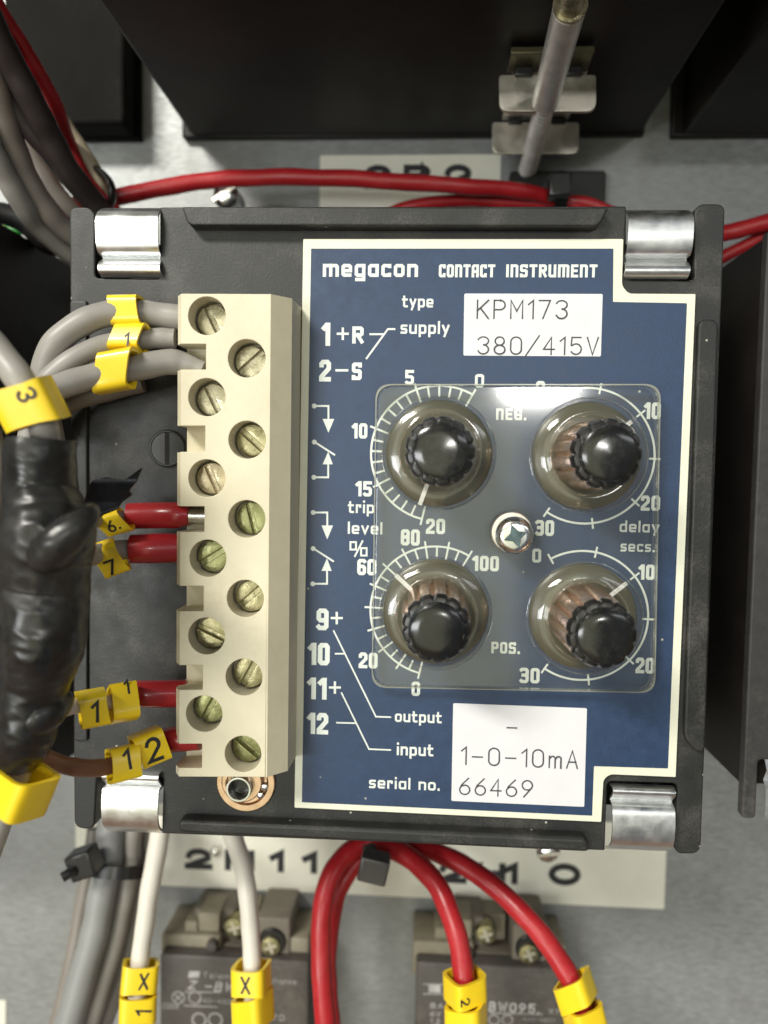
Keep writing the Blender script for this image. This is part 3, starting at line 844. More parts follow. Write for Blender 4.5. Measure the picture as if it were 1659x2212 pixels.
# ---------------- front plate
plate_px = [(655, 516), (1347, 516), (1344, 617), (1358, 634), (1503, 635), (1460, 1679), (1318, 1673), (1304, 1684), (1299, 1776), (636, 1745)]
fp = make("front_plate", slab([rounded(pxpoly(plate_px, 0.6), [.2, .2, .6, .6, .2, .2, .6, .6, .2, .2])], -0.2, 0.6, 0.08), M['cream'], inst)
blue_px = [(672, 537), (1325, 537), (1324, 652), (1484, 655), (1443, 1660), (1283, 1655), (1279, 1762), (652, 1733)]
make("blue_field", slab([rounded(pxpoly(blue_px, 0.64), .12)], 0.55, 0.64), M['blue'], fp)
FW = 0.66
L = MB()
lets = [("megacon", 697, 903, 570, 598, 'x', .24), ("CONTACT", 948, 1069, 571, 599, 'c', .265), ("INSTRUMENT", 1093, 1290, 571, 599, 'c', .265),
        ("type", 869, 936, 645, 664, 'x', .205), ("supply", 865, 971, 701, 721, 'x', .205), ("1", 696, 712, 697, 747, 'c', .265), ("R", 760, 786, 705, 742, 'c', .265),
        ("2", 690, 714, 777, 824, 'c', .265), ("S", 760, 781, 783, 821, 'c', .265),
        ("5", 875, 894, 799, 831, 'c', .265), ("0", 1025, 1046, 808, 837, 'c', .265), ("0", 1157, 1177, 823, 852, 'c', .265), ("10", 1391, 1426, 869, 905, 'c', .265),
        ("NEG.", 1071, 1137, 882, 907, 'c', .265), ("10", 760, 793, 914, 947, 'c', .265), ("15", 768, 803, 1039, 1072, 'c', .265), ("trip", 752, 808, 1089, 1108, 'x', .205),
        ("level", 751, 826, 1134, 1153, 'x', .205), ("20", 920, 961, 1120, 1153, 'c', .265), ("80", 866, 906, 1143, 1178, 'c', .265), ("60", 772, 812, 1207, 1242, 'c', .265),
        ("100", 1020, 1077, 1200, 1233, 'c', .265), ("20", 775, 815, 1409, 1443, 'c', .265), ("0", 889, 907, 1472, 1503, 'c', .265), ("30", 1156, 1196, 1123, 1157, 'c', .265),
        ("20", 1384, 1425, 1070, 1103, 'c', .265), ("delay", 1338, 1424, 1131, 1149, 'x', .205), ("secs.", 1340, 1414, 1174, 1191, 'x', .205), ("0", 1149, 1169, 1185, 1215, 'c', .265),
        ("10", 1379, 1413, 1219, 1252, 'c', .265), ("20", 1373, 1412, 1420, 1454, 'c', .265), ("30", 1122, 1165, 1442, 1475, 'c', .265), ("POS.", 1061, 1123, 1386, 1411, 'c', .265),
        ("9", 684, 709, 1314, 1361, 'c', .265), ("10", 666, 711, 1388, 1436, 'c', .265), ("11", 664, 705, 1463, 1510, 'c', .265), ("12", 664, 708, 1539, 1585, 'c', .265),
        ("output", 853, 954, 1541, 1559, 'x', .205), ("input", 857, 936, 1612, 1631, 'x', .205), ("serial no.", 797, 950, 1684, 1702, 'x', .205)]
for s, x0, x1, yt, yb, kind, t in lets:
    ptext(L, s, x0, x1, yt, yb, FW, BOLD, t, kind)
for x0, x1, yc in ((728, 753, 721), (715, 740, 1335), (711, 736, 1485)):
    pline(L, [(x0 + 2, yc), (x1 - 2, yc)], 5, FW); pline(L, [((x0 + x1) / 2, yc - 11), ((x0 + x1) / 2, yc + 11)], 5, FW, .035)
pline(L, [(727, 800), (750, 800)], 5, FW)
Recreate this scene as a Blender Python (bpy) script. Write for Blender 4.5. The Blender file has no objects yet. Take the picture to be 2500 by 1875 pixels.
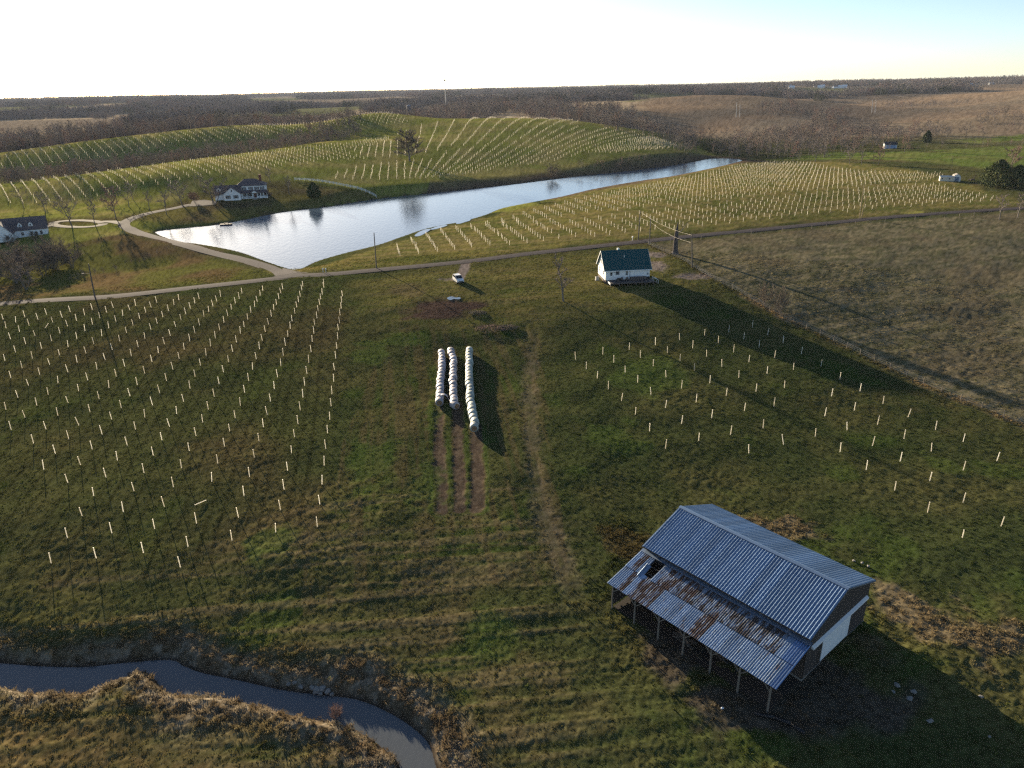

---

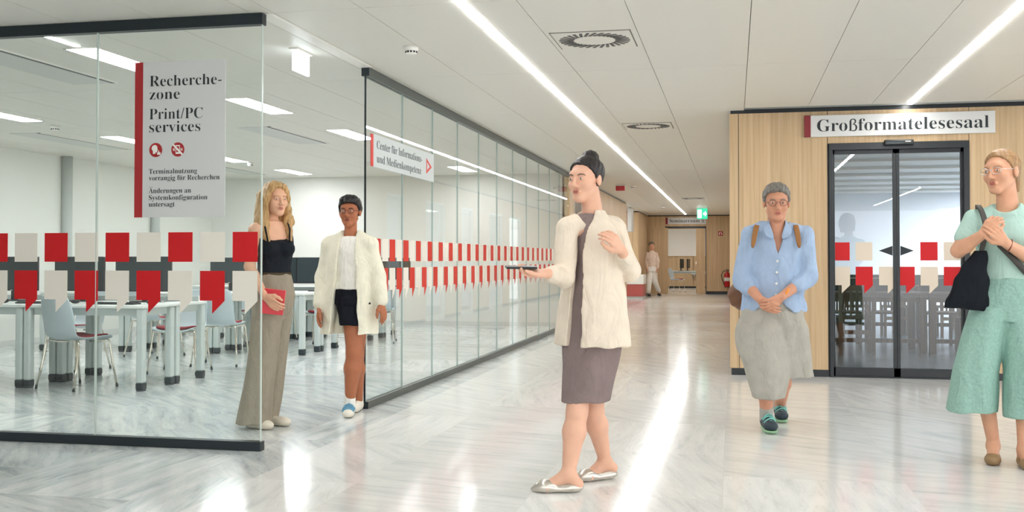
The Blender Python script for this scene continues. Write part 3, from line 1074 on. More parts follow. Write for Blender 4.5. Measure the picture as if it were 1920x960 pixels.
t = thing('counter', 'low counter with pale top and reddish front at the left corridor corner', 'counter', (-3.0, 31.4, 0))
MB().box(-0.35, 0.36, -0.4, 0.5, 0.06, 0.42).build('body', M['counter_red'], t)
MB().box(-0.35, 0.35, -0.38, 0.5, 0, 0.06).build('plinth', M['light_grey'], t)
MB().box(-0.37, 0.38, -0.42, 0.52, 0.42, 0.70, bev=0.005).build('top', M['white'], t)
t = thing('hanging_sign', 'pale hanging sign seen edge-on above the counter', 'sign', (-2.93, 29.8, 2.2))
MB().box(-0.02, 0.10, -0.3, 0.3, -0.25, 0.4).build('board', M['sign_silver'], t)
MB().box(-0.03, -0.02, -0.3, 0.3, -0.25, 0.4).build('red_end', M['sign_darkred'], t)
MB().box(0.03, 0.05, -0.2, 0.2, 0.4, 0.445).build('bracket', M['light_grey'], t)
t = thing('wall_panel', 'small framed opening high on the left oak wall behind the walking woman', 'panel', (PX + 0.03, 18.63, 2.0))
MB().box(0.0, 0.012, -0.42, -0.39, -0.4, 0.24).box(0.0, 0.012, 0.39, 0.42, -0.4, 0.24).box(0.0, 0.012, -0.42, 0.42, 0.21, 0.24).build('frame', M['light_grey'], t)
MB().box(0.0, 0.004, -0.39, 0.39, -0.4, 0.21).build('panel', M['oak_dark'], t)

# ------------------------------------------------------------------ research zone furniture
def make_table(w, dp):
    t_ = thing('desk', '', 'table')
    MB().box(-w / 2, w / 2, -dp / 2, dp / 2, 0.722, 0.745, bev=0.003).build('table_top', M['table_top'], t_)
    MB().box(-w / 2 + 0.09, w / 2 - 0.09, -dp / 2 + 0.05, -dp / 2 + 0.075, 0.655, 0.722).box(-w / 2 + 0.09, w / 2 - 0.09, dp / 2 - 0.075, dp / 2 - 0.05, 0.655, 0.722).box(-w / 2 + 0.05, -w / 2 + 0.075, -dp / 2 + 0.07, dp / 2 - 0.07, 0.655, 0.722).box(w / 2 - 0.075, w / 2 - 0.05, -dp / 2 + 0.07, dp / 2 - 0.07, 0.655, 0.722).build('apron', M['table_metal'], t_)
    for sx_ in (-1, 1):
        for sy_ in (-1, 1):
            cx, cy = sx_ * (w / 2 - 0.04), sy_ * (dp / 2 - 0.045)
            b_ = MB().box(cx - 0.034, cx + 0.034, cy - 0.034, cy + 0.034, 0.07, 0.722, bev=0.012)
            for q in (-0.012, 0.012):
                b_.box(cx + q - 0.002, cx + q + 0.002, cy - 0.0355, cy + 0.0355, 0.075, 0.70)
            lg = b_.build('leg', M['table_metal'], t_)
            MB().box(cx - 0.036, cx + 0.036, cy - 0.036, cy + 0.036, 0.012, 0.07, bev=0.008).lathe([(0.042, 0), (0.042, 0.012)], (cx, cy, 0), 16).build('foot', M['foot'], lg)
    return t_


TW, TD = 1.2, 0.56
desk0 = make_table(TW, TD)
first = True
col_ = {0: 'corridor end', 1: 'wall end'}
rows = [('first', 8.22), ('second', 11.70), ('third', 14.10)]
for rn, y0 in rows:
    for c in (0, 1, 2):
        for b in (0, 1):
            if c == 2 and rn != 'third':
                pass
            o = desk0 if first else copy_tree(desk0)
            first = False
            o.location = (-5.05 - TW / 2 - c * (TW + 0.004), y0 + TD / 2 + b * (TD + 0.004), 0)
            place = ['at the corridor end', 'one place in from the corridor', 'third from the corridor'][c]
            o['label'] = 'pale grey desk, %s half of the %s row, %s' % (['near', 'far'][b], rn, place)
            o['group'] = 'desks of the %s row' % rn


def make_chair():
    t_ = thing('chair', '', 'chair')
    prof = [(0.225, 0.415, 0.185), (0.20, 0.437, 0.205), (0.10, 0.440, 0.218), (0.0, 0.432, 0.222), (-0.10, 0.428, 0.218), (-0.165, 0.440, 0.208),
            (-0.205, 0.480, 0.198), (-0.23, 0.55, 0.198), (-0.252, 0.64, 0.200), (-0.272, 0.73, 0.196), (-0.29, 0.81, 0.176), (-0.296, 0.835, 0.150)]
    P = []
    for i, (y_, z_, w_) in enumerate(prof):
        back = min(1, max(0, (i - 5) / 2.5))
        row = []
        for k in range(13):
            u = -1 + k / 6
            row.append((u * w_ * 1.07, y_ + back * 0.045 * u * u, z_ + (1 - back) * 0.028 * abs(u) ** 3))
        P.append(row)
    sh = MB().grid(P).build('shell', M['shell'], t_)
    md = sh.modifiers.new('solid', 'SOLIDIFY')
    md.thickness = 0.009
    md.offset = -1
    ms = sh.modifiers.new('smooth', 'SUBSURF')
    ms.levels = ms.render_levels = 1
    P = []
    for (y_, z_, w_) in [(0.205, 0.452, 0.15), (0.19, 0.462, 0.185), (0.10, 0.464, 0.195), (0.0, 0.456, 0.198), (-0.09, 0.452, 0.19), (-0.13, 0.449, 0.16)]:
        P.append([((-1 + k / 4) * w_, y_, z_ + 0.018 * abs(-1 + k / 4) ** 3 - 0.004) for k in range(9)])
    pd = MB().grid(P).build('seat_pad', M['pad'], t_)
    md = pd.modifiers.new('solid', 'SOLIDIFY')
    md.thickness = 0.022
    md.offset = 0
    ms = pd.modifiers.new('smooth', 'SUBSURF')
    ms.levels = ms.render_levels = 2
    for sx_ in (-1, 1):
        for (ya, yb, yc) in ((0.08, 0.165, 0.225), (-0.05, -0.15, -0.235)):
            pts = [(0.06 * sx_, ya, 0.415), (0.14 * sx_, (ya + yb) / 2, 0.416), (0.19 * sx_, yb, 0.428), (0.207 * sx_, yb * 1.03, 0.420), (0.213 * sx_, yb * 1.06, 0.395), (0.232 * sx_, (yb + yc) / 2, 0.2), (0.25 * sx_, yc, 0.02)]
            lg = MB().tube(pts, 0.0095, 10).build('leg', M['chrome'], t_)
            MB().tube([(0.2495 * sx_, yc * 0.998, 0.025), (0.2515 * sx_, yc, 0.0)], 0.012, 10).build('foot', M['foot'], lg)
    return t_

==

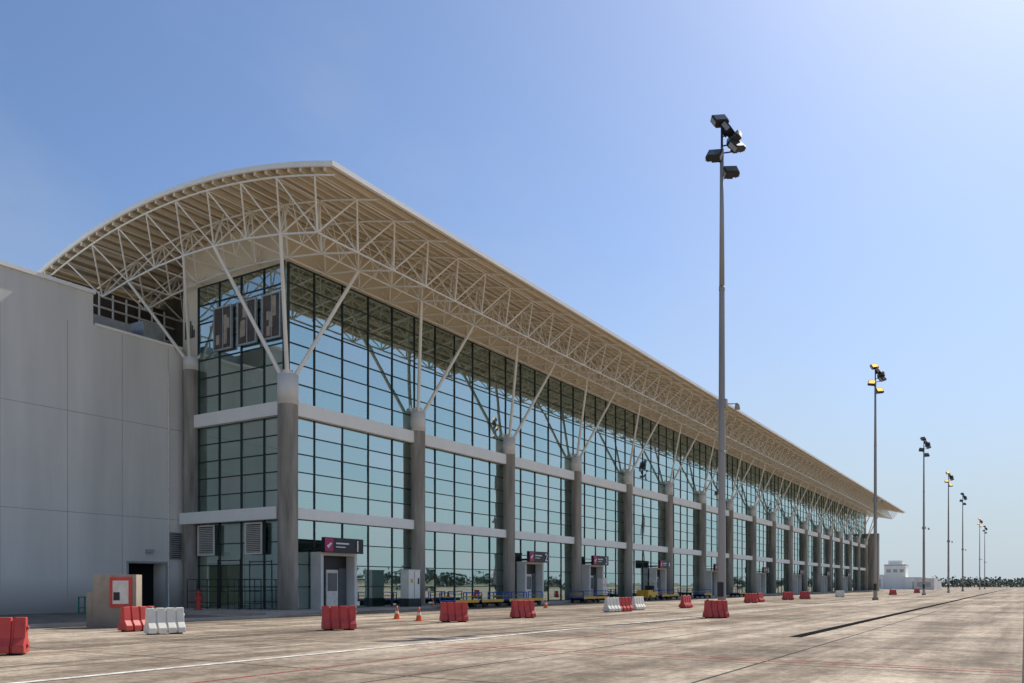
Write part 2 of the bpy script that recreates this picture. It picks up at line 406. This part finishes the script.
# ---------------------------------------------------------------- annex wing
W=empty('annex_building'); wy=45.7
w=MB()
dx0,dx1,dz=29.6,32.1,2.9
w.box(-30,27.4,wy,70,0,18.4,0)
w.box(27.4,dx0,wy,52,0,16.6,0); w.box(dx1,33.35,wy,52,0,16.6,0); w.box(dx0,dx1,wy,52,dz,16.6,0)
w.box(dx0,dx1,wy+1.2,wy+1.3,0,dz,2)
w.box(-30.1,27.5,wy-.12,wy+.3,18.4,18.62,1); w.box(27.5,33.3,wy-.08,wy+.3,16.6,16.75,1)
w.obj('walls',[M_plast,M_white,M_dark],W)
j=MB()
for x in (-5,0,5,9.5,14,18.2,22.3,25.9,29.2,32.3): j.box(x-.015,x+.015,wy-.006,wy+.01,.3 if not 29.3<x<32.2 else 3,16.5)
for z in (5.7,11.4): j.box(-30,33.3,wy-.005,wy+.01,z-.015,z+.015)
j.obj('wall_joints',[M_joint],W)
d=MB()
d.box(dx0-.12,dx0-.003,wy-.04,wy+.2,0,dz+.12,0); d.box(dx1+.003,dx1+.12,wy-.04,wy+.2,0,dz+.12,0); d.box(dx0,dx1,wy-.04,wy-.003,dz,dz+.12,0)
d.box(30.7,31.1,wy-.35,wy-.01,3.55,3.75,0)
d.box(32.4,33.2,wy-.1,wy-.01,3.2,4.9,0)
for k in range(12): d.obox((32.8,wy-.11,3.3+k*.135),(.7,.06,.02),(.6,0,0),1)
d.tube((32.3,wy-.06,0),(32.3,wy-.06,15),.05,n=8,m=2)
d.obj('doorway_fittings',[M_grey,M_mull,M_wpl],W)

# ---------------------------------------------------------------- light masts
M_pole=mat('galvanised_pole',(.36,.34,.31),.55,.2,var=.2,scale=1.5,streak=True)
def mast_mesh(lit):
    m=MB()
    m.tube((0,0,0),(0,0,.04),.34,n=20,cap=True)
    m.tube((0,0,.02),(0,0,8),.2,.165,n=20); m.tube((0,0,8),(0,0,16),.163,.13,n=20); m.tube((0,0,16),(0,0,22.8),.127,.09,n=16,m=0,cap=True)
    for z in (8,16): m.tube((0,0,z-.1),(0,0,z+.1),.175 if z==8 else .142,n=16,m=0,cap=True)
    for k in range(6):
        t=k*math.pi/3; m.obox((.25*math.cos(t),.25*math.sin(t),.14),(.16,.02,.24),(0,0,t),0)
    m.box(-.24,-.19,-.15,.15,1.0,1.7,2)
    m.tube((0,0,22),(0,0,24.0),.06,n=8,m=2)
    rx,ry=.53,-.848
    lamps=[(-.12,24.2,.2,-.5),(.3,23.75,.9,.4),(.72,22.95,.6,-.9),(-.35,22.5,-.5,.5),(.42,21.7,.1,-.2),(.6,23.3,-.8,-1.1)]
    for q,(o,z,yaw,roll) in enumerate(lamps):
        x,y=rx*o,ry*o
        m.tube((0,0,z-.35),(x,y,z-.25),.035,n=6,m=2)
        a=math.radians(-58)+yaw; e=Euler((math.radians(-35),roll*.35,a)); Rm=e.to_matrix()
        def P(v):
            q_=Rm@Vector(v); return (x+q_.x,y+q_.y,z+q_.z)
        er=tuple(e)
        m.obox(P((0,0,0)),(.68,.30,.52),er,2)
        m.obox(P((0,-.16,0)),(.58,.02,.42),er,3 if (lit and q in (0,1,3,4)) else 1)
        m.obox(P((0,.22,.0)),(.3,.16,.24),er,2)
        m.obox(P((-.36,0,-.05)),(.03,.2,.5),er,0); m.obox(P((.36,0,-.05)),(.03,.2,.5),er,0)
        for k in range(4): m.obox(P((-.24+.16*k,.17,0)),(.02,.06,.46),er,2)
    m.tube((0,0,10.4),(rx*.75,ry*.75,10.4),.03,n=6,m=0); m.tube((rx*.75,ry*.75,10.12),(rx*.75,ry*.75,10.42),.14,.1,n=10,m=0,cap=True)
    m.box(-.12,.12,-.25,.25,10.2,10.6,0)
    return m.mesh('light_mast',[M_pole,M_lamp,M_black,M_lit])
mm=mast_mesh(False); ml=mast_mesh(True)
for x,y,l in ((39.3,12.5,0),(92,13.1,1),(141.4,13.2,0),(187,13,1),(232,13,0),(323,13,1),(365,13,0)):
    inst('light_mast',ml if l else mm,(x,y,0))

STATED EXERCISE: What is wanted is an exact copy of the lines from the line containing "Write part 2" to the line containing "d.obj('doorway_fittings',[M_grey,M_mull,M_wpl],W)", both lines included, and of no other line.

PROBLEM SOLUTION:
Write part 2 of the bpy script that recreates this picture. It picks up at line 406. This part finishes the script.
# ---------------------------------------------------------------- annex wing
W=empty('annex_building'); wy=45.7
w=MB()
dx0,dx1,dz=29.6,32.1,2.9
w.box(-30,27.4,wy,70,0,18.4,0)
w.box(27.4,dx0,wy,52,0,16.6,0); w.box(dx1,33.35,wy,52,0,16.6,0); w.box(dx0,dx1,wy,52,dz,16.6,0)
w.box(dx0,dx1,wy+1.2,wy+1.3,0,dz,2)
w.box(-30.1,27.5,wy-.12,wy+.3,18.4,18.62,1); w.box(27.5,33.3,wy-.08,wy+.3,16.6,16.75,1)
w.obj('walls',[M_plast,M_white,M_dark],W)
j=MB()
for x in (-5,0,5,9.5,14,18.2,22.3,25.9,29.2,32.3): j.box(x-.015,x+.015,wy-.006,wy+.01,.3 if not 29.3<x<32.2 else 3,16.5)
for z in (5.7,11.4): j.box(-30,33.3,wy-.005,wy+.01,z-.015,z+.015)
j.obj('wall_joints',[M_joint],W)
d=MB()
d.box(dx0-.12,dx0-.003,wy-.04,wy+.2,0,dz+.12,0); d.box(dx1+.003,dx1+.12,wy-.04,wy+.2,0,dz+.12,0); d.box(dx0,dx1,wy-.04,wy-.003,dz,dz+.12,0)
d.box(30.7,31.1,wy-.35,wy-.01,3.55,3.75,0)
d.box(32.4,33.2,wy-.1,wy-.01,3.2,4.9,0)
for k in range(12): d.obox((32.8,wy-.11,3.3+k*.135),(.7,.06,.02),(.6,0,0),1)
d.tube((32.3,wy-.06,0),(32.3,wy-.06,15),.05,n=8,m=2)
d.obj('doorway_fittings',[M_grey,M_mull,M_wpl],W)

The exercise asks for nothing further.